TASK DETAILS
Extract every line where the string "this" appears.

MATERIAL FOR THE TASK
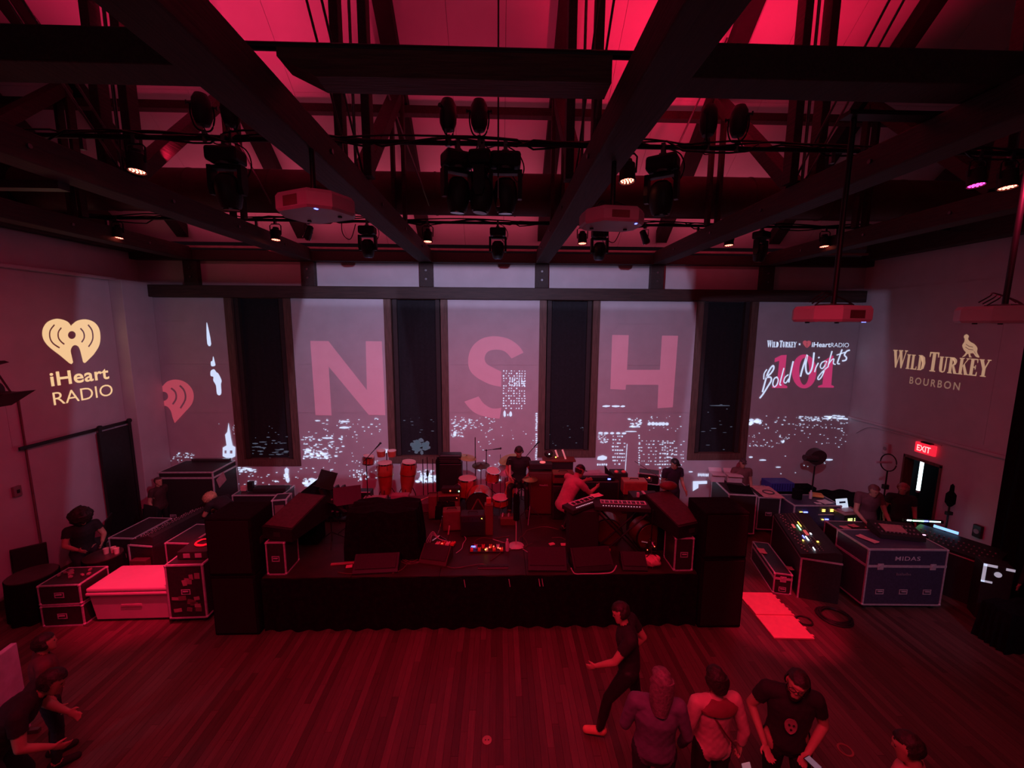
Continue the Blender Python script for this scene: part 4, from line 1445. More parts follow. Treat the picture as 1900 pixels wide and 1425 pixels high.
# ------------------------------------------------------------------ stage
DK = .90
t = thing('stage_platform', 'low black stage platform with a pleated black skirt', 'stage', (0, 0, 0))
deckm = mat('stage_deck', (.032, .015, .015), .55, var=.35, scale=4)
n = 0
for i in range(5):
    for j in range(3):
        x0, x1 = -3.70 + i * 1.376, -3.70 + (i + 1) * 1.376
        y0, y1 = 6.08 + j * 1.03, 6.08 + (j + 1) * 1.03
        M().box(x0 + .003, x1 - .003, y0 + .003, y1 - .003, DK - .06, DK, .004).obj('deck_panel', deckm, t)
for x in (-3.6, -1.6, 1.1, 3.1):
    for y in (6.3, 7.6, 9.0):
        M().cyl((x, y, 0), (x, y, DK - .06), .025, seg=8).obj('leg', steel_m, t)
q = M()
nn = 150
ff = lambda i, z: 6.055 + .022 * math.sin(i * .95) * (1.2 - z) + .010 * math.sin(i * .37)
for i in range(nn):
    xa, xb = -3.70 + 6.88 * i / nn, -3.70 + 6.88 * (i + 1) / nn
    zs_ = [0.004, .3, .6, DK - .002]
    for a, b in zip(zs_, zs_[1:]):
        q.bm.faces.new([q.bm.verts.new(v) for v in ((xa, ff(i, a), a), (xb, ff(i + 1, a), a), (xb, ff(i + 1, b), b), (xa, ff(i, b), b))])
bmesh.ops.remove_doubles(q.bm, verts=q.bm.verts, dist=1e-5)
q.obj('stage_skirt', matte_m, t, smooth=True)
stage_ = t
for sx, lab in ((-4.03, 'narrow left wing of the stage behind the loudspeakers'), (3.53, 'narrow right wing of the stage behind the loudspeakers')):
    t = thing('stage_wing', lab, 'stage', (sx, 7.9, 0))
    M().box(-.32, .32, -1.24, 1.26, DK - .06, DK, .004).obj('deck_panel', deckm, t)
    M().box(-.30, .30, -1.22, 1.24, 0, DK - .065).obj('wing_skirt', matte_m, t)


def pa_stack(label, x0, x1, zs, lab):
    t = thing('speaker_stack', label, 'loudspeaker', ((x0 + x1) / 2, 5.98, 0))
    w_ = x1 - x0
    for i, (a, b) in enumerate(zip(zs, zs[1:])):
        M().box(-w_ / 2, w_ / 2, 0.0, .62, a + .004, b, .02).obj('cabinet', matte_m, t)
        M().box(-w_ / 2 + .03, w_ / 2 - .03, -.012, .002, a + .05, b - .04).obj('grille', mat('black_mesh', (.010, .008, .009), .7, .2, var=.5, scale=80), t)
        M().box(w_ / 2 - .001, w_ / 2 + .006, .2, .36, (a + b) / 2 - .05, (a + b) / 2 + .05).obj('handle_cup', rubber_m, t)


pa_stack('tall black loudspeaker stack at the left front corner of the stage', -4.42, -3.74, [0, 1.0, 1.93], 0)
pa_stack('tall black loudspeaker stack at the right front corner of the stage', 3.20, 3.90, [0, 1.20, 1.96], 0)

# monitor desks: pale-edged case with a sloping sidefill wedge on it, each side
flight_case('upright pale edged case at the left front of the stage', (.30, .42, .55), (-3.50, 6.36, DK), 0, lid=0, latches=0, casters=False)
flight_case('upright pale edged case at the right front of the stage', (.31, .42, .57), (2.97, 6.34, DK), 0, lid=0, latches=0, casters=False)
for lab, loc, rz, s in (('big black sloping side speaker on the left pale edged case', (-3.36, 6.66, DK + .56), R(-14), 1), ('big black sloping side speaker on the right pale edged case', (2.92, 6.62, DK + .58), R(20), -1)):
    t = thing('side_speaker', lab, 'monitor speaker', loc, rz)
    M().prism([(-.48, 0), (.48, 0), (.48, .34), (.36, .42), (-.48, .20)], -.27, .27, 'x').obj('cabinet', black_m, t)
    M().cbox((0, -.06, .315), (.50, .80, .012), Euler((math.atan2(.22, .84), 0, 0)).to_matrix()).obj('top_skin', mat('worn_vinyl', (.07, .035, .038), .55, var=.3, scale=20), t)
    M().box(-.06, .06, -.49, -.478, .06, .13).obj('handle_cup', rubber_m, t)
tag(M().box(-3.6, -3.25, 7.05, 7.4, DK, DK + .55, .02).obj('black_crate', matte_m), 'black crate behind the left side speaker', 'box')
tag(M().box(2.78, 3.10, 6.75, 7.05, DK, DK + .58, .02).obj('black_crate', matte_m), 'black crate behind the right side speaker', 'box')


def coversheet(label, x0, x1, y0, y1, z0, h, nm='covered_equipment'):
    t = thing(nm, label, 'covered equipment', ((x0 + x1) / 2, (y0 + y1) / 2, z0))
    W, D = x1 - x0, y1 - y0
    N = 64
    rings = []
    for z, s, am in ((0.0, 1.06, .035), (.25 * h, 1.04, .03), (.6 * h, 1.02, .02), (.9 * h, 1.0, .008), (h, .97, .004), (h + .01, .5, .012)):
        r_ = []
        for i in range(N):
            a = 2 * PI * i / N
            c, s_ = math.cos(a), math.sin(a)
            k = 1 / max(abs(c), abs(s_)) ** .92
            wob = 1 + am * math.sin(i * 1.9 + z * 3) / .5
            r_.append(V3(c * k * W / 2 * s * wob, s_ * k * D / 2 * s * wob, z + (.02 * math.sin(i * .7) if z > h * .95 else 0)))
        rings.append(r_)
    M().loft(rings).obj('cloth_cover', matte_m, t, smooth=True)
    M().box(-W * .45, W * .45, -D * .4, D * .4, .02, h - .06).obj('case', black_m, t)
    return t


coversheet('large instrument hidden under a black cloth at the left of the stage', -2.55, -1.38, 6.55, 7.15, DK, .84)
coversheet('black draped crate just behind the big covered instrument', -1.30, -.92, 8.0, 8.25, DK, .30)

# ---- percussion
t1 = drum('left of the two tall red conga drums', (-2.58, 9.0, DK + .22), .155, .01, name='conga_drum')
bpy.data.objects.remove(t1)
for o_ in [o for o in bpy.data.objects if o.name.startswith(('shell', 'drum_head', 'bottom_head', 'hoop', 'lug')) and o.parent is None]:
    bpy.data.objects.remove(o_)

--

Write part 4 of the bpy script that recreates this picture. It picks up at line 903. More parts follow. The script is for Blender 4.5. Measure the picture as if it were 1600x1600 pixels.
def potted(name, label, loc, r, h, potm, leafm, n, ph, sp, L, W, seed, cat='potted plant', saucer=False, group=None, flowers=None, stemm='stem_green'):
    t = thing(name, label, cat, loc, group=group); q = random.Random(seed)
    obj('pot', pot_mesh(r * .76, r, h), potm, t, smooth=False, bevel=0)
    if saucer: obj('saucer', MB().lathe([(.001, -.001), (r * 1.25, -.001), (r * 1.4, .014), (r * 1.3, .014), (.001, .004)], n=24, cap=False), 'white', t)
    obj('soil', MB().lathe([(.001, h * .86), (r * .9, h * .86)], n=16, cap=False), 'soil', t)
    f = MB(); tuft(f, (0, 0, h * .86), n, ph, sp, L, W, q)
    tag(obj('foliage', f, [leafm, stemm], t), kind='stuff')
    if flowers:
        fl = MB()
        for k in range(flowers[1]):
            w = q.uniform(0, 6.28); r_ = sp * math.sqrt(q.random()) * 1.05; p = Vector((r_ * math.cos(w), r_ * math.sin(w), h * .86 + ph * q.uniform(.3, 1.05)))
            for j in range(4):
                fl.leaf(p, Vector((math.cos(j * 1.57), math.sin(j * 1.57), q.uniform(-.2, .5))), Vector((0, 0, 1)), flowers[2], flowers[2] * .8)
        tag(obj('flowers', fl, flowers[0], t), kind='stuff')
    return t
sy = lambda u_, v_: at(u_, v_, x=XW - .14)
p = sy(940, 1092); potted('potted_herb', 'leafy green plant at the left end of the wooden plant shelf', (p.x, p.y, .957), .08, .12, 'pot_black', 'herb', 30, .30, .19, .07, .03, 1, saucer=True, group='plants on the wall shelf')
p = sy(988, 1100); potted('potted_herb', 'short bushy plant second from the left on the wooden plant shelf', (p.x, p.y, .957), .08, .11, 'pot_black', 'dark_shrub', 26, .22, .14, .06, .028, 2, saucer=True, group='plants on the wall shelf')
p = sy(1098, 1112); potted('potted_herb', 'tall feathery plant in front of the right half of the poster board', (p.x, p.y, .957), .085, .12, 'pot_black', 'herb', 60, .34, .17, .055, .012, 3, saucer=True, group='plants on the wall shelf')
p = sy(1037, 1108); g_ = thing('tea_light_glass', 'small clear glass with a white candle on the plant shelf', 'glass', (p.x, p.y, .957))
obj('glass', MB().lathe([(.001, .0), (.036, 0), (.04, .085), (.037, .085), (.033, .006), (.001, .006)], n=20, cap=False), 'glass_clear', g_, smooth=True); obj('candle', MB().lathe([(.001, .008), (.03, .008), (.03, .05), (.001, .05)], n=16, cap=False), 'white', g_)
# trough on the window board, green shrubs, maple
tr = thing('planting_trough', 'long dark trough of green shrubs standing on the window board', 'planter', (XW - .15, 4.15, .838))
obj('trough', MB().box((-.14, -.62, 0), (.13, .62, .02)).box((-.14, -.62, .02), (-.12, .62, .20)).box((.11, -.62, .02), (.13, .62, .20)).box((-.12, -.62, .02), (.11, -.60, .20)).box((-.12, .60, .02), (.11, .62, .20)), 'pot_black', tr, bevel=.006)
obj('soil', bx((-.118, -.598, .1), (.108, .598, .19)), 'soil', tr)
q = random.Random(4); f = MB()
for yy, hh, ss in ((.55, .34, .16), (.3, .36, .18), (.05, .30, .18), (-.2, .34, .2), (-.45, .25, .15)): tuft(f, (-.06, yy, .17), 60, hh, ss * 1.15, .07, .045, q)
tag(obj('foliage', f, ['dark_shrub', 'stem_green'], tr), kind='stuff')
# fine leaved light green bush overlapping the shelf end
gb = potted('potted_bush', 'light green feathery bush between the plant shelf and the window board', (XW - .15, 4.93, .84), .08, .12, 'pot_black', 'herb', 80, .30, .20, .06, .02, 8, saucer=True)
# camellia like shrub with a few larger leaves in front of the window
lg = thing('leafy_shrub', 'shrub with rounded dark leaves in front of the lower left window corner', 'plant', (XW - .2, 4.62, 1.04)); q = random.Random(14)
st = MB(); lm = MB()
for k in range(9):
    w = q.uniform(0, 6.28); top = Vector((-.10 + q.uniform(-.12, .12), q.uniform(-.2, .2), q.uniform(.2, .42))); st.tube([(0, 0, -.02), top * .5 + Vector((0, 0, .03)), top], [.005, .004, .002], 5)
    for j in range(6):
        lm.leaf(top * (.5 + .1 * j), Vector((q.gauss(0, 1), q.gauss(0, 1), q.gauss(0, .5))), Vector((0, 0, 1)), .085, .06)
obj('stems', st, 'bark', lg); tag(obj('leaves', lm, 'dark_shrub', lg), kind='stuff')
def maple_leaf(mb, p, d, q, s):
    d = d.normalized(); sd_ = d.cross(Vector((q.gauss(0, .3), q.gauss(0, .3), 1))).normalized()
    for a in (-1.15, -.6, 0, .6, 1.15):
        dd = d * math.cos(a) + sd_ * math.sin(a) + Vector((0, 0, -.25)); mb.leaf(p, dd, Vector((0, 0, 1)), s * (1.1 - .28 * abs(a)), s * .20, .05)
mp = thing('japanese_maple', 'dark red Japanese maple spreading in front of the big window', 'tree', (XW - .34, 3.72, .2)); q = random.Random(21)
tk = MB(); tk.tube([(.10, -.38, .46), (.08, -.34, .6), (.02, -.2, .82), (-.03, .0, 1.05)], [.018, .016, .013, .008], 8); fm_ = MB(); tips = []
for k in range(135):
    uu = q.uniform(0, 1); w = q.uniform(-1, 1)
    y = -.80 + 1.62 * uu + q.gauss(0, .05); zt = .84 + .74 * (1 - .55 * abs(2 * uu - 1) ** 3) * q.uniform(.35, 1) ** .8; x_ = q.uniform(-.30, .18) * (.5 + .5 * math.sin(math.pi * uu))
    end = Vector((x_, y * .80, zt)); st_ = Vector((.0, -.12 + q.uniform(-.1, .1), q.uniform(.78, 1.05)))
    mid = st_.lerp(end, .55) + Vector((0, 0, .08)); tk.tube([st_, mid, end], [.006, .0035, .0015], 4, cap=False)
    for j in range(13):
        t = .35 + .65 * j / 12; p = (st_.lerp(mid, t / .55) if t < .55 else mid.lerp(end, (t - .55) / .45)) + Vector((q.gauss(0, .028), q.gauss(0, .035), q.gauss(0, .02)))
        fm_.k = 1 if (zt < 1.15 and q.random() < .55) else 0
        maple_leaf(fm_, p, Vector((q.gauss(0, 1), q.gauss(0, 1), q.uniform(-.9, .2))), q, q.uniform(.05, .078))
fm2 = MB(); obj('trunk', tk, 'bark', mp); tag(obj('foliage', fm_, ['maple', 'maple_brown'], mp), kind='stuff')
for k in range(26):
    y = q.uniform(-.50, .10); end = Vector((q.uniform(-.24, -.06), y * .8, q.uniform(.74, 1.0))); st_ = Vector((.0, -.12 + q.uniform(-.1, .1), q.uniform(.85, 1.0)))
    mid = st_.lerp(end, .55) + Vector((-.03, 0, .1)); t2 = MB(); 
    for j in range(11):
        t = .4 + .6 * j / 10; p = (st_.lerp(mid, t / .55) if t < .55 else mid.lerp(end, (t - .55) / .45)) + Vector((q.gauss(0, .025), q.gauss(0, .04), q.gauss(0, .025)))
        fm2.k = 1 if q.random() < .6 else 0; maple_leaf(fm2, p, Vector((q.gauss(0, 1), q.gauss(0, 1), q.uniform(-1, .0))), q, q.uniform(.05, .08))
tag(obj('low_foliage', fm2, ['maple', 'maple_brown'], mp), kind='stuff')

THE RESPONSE
Continue the Blender Python script for this scene: part 4, from line 1445. More parts follow. Treat the picture as 1900 pixels wide and 1425 pixels high.
Write part 4 of the bpy script that recreates this picture. It picks up at line 903. More parts follow. The script is for Blender 4.5. Measure the picture as if it were 1600x1600 pixels.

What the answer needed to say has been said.